CHAPITRE II. ELLE SE REND A LA DÉFENSE DE SAINT AMBROISE.
2. Ma mère ayant apporté aux tombeaux des martyrs, selon l’usage de l’Afrique, du pain, du vin et des gâteaux de riz, le portier de l’église lui opposa la défense de l’évêque; elle reçut cet ordre avec une pieuse soumission, et je l’admirai si prompte à condamner sa coutume plutôt qu’à discuter la défense (Saint Augustin, de venu évêque, imita saint Ambroise et attaqua cette coutume dont abusait l’intempérance. (Voir lett. 22 à Aurélien de Carthage, et lett. 29 à Alypius.). L’intempérance ne livrait aucun assaut à son esprit, et l’amour du vin ne l’excitait pas à la haine de la vérité, comme tant de personnes, hommes (406) et femmes, pour qui les chansons de sobriété sont le verre d’eau qui donne des nausées à l’ivrogne. Lorsqu’elle apportait sa corbeille remplie des offrandes funèbres, elle en goûtait et distribuait le reste, ne se réservant que quelques gouttes de vin, autant que l’honneur des saintes mémoires en pouvait demander à son extrême sobriété.
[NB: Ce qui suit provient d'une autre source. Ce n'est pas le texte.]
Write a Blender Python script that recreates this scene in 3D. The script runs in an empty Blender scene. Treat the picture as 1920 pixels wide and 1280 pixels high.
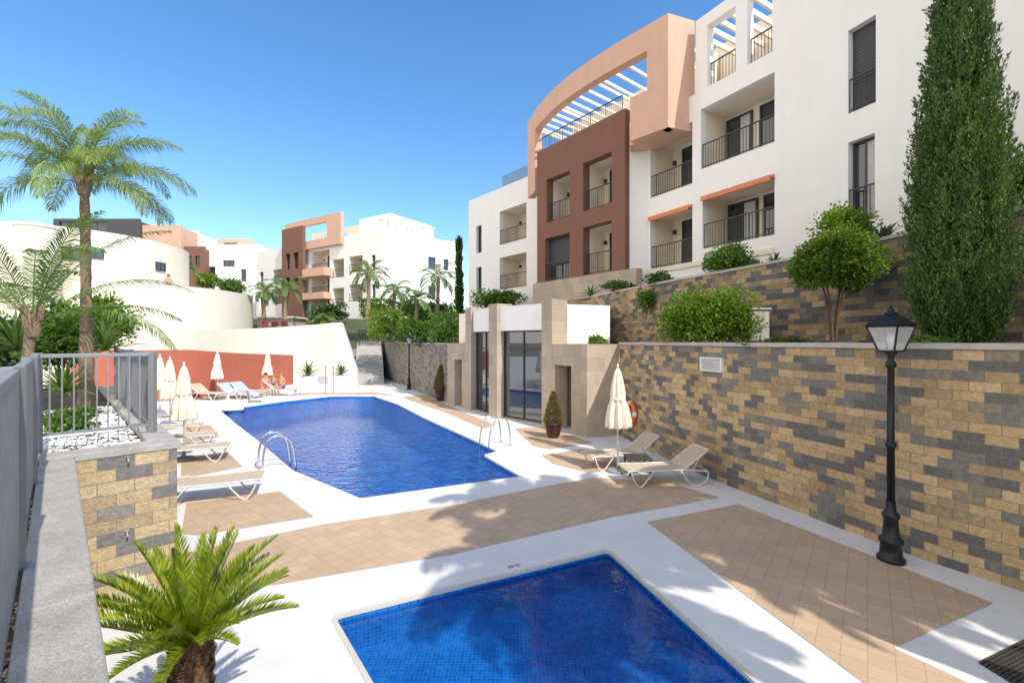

Si le même jour célébrait plus d’un pieux anniversaire, elle portait sur tous les monuments un seul petit flacon de vin trempé et tiède, qu’elle partageait avec les siens en petites libations; car elle satisfaisait à sa piété et non à son plaisir.
Sitôt qu’elle eut appris que le saint évêque, le grand prédicateur de votre parole, avait défendu cette pratique même aux plus sobres observateurs, pour refuser aux. ivrognes toute occasion de se gorger d’intempérance dans ces nouveaux banquets funèbres trop semblables à la superstition païenne, elle y renonça de grand coeur, et au lieu d’une corbeille garnie de terrestres offrandes, elle sut apporter aux tombeaux des martyrs une âme pleine des voeux les plus épurés; se réservant de donner aux pauvres selon son pouvoir, il lui suffit de participer, dans ces saints lieux, à la communion du corps du Seigneur, dont les membres, imitateurs .de sa croix, ont reçu la couronne du martyre.
Il me semble toutefois, Seigneur mon Dieu, et tel est le sentiment de mon coeur en votre présence, qu’il n’eût pas été facile d’obtenir de ma mère le retranchement de cette pratique, si la défense en eût été portée par un autre moins aimé d’elle qu’Ambroise, qu’elle chérissait comme l’instrument de mon salut; et lui l’aimait pour sa vie exemplaire, son assiduité à l’église, sa ferveur spirituelle dans l’exercice des bonnes oeuvres; il ne pouvait se taire de ses louanges en me voyant, et me félicitait d’avoir une telle mère. Il ne savait pas quel fils elle avait en moi, qui doutais de toutes ces grandes vérités, et ne croyais pas qu’on pût trouver le chemin de la vie.